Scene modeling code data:
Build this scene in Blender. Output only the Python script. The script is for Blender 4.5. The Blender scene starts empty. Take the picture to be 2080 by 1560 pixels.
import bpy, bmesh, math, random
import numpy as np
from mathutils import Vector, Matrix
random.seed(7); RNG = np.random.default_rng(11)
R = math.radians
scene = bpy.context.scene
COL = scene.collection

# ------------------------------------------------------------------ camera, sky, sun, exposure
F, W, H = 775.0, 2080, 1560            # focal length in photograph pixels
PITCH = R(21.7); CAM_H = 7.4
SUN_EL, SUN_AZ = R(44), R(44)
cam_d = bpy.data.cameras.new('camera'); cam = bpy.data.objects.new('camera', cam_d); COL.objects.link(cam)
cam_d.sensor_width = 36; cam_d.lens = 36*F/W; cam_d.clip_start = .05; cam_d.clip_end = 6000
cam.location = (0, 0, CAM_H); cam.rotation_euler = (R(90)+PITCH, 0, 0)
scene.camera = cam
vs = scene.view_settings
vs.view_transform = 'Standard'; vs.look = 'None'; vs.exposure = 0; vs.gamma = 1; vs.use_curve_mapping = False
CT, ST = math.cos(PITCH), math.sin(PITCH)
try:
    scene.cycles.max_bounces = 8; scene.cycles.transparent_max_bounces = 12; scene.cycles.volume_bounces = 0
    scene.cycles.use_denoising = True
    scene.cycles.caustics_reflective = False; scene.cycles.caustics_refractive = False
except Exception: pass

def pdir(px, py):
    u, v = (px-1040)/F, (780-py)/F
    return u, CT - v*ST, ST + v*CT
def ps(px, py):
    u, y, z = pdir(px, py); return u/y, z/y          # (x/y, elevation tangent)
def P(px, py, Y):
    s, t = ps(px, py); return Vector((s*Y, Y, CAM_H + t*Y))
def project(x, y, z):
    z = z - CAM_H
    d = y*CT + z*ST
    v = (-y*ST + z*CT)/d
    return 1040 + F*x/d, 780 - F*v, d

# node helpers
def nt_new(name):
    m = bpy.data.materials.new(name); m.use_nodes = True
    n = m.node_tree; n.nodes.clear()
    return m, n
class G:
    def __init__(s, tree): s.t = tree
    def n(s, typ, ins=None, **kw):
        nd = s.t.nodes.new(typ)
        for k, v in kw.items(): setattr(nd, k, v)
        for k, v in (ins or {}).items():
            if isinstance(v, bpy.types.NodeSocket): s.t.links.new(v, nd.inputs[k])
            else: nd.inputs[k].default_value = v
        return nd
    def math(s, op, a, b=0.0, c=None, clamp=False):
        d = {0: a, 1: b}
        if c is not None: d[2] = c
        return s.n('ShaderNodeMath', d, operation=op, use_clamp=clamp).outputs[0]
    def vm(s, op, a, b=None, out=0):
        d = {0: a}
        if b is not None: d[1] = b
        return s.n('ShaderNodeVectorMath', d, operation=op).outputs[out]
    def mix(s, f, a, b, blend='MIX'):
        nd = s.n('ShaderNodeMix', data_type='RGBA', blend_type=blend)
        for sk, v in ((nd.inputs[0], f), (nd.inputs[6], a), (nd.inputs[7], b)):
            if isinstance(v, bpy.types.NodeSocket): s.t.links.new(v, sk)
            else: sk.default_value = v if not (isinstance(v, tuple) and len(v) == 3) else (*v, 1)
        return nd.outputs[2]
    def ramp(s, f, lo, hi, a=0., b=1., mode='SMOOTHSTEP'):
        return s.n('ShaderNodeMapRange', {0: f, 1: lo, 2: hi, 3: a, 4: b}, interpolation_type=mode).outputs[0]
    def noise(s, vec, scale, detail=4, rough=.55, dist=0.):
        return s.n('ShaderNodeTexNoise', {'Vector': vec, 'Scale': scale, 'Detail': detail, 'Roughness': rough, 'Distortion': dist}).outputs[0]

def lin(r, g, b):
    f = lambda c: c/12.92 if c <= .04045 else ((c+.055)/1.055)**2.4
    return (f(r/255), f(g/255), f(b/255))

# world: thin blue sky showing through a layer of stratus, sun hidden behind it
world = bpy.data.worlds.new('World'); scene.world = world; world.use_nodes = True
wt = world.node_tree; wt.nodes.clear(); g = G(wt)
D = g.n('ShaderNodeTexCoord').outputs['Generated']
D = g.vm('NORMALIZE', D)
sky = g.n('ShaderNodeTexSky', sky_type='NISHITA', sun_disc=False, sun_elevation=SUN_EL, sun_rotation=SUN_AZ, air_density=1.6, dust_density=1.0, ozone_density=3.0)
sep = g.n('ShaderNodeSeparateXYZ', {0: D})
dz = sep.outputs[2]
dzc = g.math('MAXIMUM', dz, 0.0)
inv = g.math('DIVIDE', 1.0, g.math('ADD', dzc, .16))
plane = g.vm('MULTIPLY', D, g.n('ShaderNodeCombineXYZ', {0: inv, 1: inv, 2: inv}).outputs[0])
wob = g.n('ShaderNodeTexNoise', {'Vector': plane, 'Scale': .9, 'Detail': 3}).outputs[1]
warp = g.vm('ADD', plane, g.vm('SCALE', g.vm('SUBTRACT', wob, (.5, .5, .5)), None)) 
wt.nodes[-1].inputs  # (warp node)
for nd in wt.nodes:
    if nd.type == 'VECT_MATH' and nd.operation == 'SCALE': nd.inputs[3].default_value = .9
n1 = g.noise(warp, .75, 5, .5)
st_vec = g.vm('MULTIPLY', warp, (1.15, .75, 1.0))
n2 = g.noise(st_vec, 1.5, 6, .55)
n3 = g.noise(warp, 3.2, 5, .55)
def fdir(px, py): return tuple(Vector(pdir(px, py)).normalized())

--

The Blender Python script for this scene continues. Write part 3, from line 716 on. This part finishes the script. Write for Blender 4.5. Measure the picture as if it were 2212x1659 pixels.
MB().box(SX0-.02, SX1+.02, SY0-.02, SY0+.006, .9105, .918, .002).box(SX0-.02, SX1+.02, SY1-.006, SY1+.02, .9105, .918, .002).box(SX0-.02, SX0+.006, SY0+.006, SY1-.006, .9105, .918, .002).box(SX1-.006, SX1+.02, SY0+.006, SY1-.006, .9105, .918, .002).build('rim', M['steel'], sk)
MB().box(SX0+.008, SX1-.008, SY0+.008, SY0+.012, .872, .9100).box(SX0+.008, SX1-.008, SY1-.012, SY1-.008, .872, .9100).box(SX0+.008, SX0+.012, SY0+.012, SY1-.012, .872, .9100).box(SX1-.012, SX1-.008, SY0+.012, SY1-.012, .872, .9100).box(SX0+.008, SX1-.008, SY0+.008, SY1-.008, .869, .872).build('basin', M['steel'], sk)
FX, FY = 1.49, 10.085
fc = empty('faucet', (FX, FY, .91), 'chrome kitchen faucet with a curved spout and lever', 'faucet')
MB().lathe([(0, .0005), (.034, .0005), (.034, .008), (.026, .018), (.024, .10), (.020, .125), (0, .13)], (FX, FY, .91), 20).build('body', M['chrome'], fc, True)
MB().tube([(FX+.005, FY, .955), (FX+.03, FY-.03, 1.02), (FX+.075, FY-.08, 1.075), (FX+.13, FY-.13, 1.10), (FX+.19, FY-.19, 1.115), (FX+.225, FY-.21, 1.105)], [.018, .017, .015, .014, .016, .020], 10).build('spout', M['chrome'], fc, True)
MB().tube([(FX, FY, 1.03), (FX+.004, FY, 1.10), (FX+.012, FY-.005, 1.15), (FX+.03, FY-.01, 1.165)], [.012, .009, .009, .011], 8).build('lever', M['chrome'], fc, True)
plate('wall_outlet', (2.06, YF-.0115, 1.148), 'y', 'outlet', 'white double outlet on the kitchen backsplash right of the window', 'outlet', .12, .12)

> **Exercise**
Reproduce each line from the records that contains the word "Python".

> **Answer to the problem**
Build this scene in Blender. Output only the Python script. The script is for Blender 4.5. The Blender scene starts empty. Take the picture to be 2080 by 1560 pixels.
The Blender Python script for this scene continues. Write part 3, from line 716 on. This part finishes the script. Write for Blender 4.5. Measure the picture as if it were 2212x1659 pixels.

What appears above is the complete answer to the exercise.